Implementasi UU Penghapusan Diskriminasi Ras dan Etnis Dinilai Belum Efektif
Berita

Implementasi UU Penghapusan Diskriminasi Ras dan Etnis Dinilai Belum Efektif

Selama 12 tahun berlakunya UU ini belum ada pelaku rasisme yang dijerat hukum. Menghapus diskriminasi ras dan etnis tak cukup hanya sekedar penegakan hukum, tapi juga harus dibangun lewat budaya inklusif dengan membuka ruang interaksi sosial harus lebih lebar.

Oleh:
Ady Thea DA
Bacaan 2 Menit
Ilustrasi aksi unjuk rasa mahasiswa Papua di Jakarta. Foto: RES
Ilustrasi aksi unjuk rasa mahasiswa Papua di Jakarta. Foto: RES

Indonesia telah meratifikasi konvensi internasional tentang Penghapusan Segala bentuk Diskriminasi Rasial (1965) melalui UU No.29 Tahun 1999. Konvensi itu menjadi pedoman pembentukan UU No.40 Tahun 2008 tentang Penghapusan Diskriminasi Ras dan Etnis.

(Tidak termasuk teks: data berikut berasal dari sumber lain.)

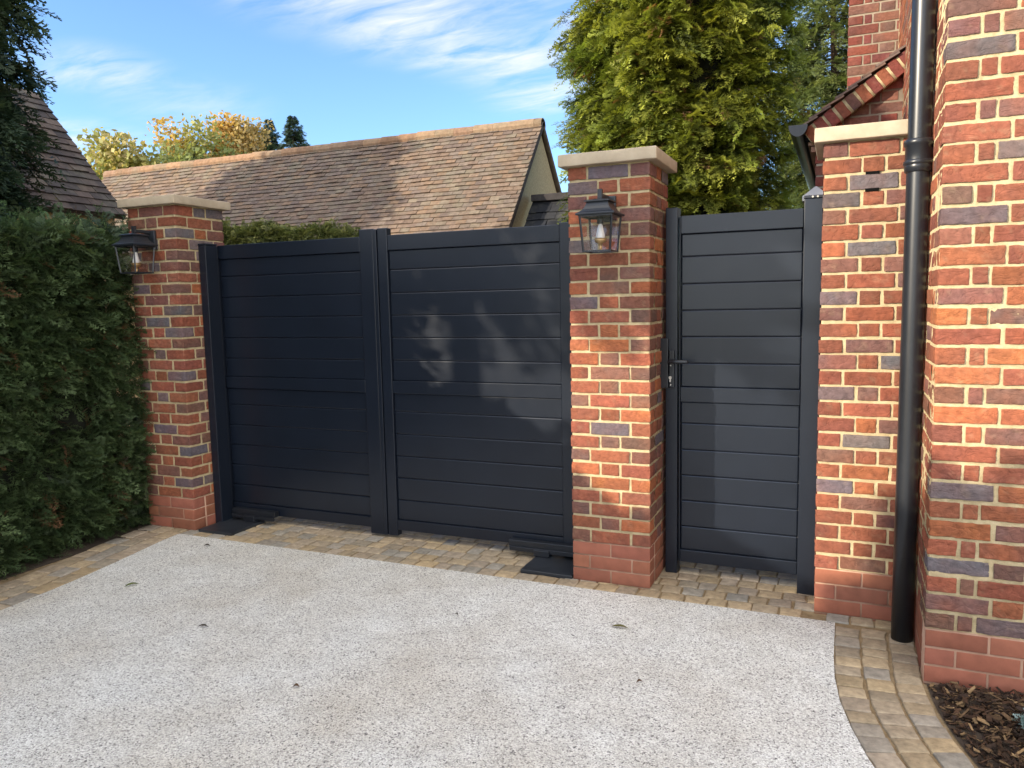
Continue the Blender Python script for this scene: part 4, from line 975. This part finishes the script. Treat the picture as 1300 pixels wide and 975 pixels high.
for (bx_, by_, rad_, amp) in [(430, -30, .42, .9), (520, 25, .36, 1.0), (590, 60, .30, 1.0), (650, 70, .34, .95), (690, 120, .28, .9), (800, 60, .5, .9), (640, -40, .45, .7), (130, 92, .26, .75), (105, 180, .34, .8), (240, 135, .35, .35), (1000, 60, .5, .5)]:
    d = N(nt, 'ShaderNodeVectorMath', operation='DISTANCE'); nt.links.new(cb.outputs[0], d.inputs[0]); d.inputs[1].default_value = qv(bx_, by_)
    mr = N(nt, 'ShaderNodeMapRange', interpolation_type='SMOOTHSTEP'); nt.links.new(d.outputs['Value'], mr.inputs[0]); mr.inputs[1].default_value = rad_; mr.inputs[2].default_value = 0; mr.inputs[3].default_value = 0; mr.inputs[4].default_value = amp
    mask = mr.outputs[0] if mask is None else mth('MAXIMUM', mask, mr.outputs[0])
mp = N(nt, 'ShaderNodeMapping'); nt.links.new(cb.outputs[0], mp.inputs[0]); mp.inputs['Rotation'].default_value = (0, 0, .9); mp.inputs['Scale'].default_value = (2.2, 6.5, 1)
n1 = N(nt, 'ShaderNodeTexNoise', Scale=1.6, Detail=8, Roughness=.6, Distortion=.5); nt.links.new(mp.outputs[0], n1.inputs['Vector'])
cl = mth('MULTIPLY', mask, ramp(nt, n1.outputs['Fac'], [(.34, (0, 0, 0)), (.68, (1, 1, 1))]))
# unseen bright clouds added behind the camera to lift the ambient light
back = N(nt, 'ShaderNodeMapRange', interpolation_type='SMOOTHSTEP'); nt.links.new(sp_.outputs[1], back.inputs[0]); back.inputs[1].default_value = .25; back.inputs[2].default_value = -.35; back.inputs[3].default_value = 0; back.inputs[4].default_value = 1
n2 = N(nt, 'ShaderNodeTexNoise', Scale=1.1, Detail=6, Roughness=.55); nt.links.new(cb.outputs[0], n2.inputs['Vector'])
cl2 = mth('MULTIPLY', back.outputs[0], ramp(nt, n2.outputs['Fac'], [(.40, (0, 0, 0)), (.6, (1, 1, 1))]))
sky_t = mixc(nt, 1.0, sky.outputs[0], (.62, .755, .95), 'MULTIPLY')
sk1 = mixc(nt, mth('MINIMUM', cl, .85), sky_t, (3.1, 3.15, 3.2))
nt.links.new(mixc(nt, cl2, sk1, (12.5, 11.8, 11.0)), bg.inputs['Color']); bg.inputs['Strength'].default_value = .15
SC.view_settings.view_transform = 'Standard'; SC.view_settings.look = 'None'; SC.view_settings.exposure = 1.25; SC.view_settings.gamma = 1
SC.view_settings.use_curve_mapping = False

Beleid yang diundangkan pada 10 November 2008 itu menyebut segala tindakan diskriminasi ras dan etnis bertentangan dengan nilai-nilai Pancasila, UUD RI 1945, dan Deklarasi Universal HAM (DUHAM). UU ini menegaskan setiap warga negara sama kedudukannya di dalam hukum dan berhak atas perlindungan terhadap setiap bentuk diskriminasi ras dan etnis.

Namun demikian, sudah 12 tahun UU No.40 Tahun 2008 berlaku, tapi pelaksanaannya dinilai belum efektif menjerat pelaku rasisme atau diskriminasi ras dan etnis. Komisioner Komnas HAM M Choirul Anam mencatat sampai saat ini belum ada penegakan hukum terhadap kasus diskriminasi ras dan etnis.

Anam memberi contoh dalam kasus penyerangan asrama mahasiswa Papua di Surabaya medio Agustus 2019 lalu yang dikejar aparat bukan soal tindakan diskriminasi ras dan etnis, tapi perbuatan onar. “Kita punya UU yang bagus untuk menghapus diskriminasi ras dan etnis, tapi pelaksanaannya tidak efektif,” kata Choirul Anam dalam diskusi Webinar bertajuk “Mengatasi Rasisme Terstruktur di Indonesia” di Jakarta, Senin (15/6/2020).

Menurut Anam, konvensi penghapusan diskriminasi rasial menegaskan tidak ada perdebatan lagi menempatkan manusia sebagaimana kedudukannya sebagai manusia. Tak sekedar melakukan bentuk tindakan/perbuatan, hanya menyebut ras sendiri lebih unggul daripada ras lainnya merupakan bentuk diskriminasi ras.

Diskriminasi ras dan etnis itu bisa muncul secara terstruktur melalui kebijakan dan perilaku pembuat kebijakan. Dalam konteks HAM yang perlu dilakukan pemerintah yakni secara efektif melakukan tindakan untuk penegakan hukum terhadap pelaku diskriminiasi ras dan etnis.

Guru Besar Fakultas Ilmu Budaya Universitas Indonesia Prof Melani Budianta menjelaskan sejarah diskriminasi rasial sudah ada sejak pemerintahan kolonial Belanda. Ketika itu masyarakat dibagi sedikitnya menjadi 3 tingkat yang paling tinggi Eropa, Asia Timur seperti China dan Arab, terakhir pribumi. Kemudian, kaum China digunakan pemerintah kolonial untuk menarik pajak sekaligus menjadi bumper.